Effect of carbon capture on desulfurization gypsum/carbide slag phase-change composites for waste removal and renewable energy storage

Abstract

To promote the recycling of industrial waste and produce ultra-low carbon energy storage materials with low-energy consumption this work innovatively proposes to capture carbon dioxide using the mixture made of 70 wt% desulphurization gypsum and 30 wt% carbide slag via a aqueous solution method, and the carbonized mixture used as skeleton material to prepare phase-change composites via cold pression & hot sintering method, and then thermal property, mechanical property and chemical compatibility are investigated.

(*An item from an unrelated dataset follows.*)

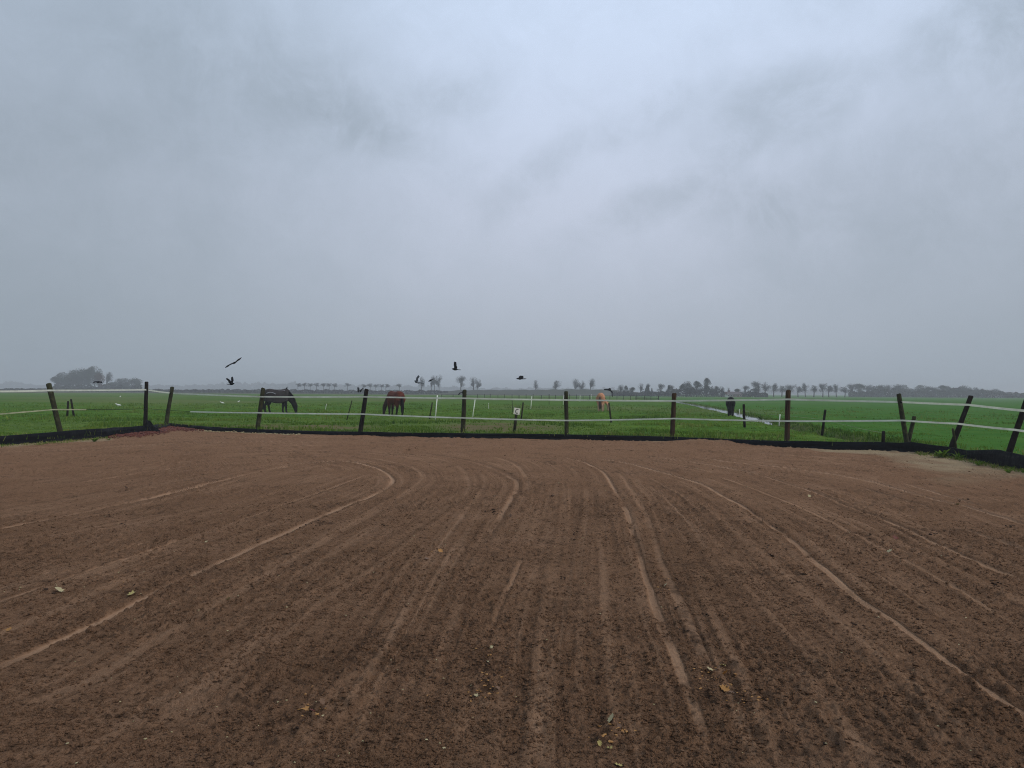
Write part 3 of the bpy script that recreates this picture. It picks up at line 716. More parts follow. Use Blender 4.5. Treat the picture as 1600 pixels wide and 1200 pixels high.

Results show that the carbon capture rate of the skeleton material can reach up to 10.6% at room temperature and can encapsulate the PCM (NaNO3) intact. C-PCC3 has good thermal stability and can undergo 2058 heating/cooling cycles. Compared with the PCC3 (absent carbon capture), the C-PCC3 exhibited a notable enhancement in thermal conductivity by 2.7%. Nevertheless, there was a decrease in mechanical strength from 134.1 MPa to 44.9 MPa, and a reduction in thermal energy storage density from 483.2 J/g to 459.3 J/g. Based on both macroscopic properties and microscopic morphology, the phase change composite materials fabricated in this work exhibit excellent comprehensive property.